UFC on FX 7: Thiago Tavares vs. Khabib Nurmagomedov Dissection

Dallas Winston analyzes the opening bout on the UFC on FX 7 main card.

A pivotal lightweight tilt pitting Thiago Tavares vs. Khabib Nurmagomedov will christen the UFC on FX 7 main card on Saturday from Sao Paulo, Brazil. The event is headlined by a middleweight clash between Vitor Belfort and Michael Bisping and begins at 9:00 p.m. ET on the FX channel after the Fuel TV and Facebook prelims run their course.

Khabib "The Eagle" Nurmagomedov (18-0) has rightfully earned the reputation as one of the young talents with the potential to be a future superstar. At just 26-years-old, the undefeated Russian flaunts 2-time accolades as a Russian Combat Sambo champion and a Sambo World champion. That background is unique in that Nurmagomedov has become highly proficient and excelled in the three main categories of MMA (striking, clinching/takedowns, grappling), leaving him among the rare breed who've trained MMA as a whole from the onset.

Nurmagomedov made waves in his Octagon debut by shredding staunch veteran Kamal Shalorus with a scorching set of looping punches, and also imposed his pace and physicality en route to a 3rd-round rear-naked choke. It was his sophomore effort that really turned heads, as Nurmagomedov drew a massive and experienced lightweight in Brazilian Gleison Tibau and was awarded every round by all three judges for a 30-27 sweep on the scorecards.

The fight was much more competitive than the decision reflects -- commentator Joe Rogan thought Tibau had it in the bag -- but the fact that Nurmagomedov was able to tangle up with Tibau, force him into constantly defending and walk away with the win was extremely authenticating nonetheless.

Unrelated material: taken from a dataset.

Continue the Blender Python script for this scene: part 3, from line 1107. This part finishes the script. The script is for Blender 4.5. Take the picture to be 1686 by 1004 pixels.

Thiago Tavares (17-4) will stand in his way this Saturday, a smaller lightweight who compensates for his stature by pressuring incessantly with a blistering pace. A submission grappler at heart, Tavares has grown to threaten with wild but attention-grabbing boxing and has improved his wrestling acumen in order to apply his strengths on the mat (11 career submission wins). Tavares has won 4 of his last 6 with a surprising knockout loss to Shane Roller and a draw with Nik Lentz accounting for the downsides.

This match up should be a case of a hefty-sized lightweight with legit 3-dimensional skills against a fairly under-sized grappling specialist. At 5'7" tall, Tavares is familiar with facing a height/reach disadvantage, but I'm not sure his boxing and wrestling are up to par for the challenge Nurmagomedov presents. While Shalorus and Tibau aren't what I'd call elite wrestlers, they are highly formidable in that aspect and, by my estimation, more so than Tavares. Additionally, I can't help but think that Nurmagomedov will be quite aware that Tavares' best path to victory lies in securing takedowns, and fully prepared to stifle them as well.

Once he's on the canvas, Tavares is nothing short of frenzied with his guard passing, positional dominance and downpour of ground strikes, and he's also adept at attacking the neck with choke attempts after his opponent stuffs his takedown attempts with underhooks. His wins over Spencer Fisher and Pat Audinwood testify to those attributes. However, the way Tavares typically closes range is rather basic: it generally consists of exploding forward in a straight line and drenching his opponent with a blazing flurry of wide-sailing punches, then clinching up and working takedowns when they hold ground and defend.

That M.O. has been productive for Tavares in his past wins, but also stands as a point of concern in his losses, especially against adversaries who negated his takedowns and forced him to stand for the bulk of the fight (Roller, Matt Wiman, Kurt Pellegrino, Tyson Griffin). The rock-solid stability with wrestling and takedown defense that Nurmagomedov showed against Shalorus and Tibau would indicate that Tavares will be relegated to rely heavily on his striking game, which is a facet that should strongly favor Nurmagomedov.

The Russian shows signs of the looping, corkscrew punches of European boxing, but balances those tendencies with more traditional punches that are clean, crisp, and straight down the pocket. Overall, Nurmagomedov has the longer, heavier and more polished striking acumen, and should also have the clear edge in wrestling and control. The X-factor in what seems a poor match up for Tavares is his pace: Nurmagomedov's frenetic pace, when combined with his offensive diversity, has been a major factor in each of his UFC wins, and Tavares has the speed, tenacity and cardio to push him to new limits in the realm of fight tempo.

To me, this seems all Nurmagomedov, who I expect to withstand the early blitz of Tavares by establishing his clinch game before poking holes through his porous defense with his artful kickboxing.


My Prediction: Khabib Nurmagomedov by TKO.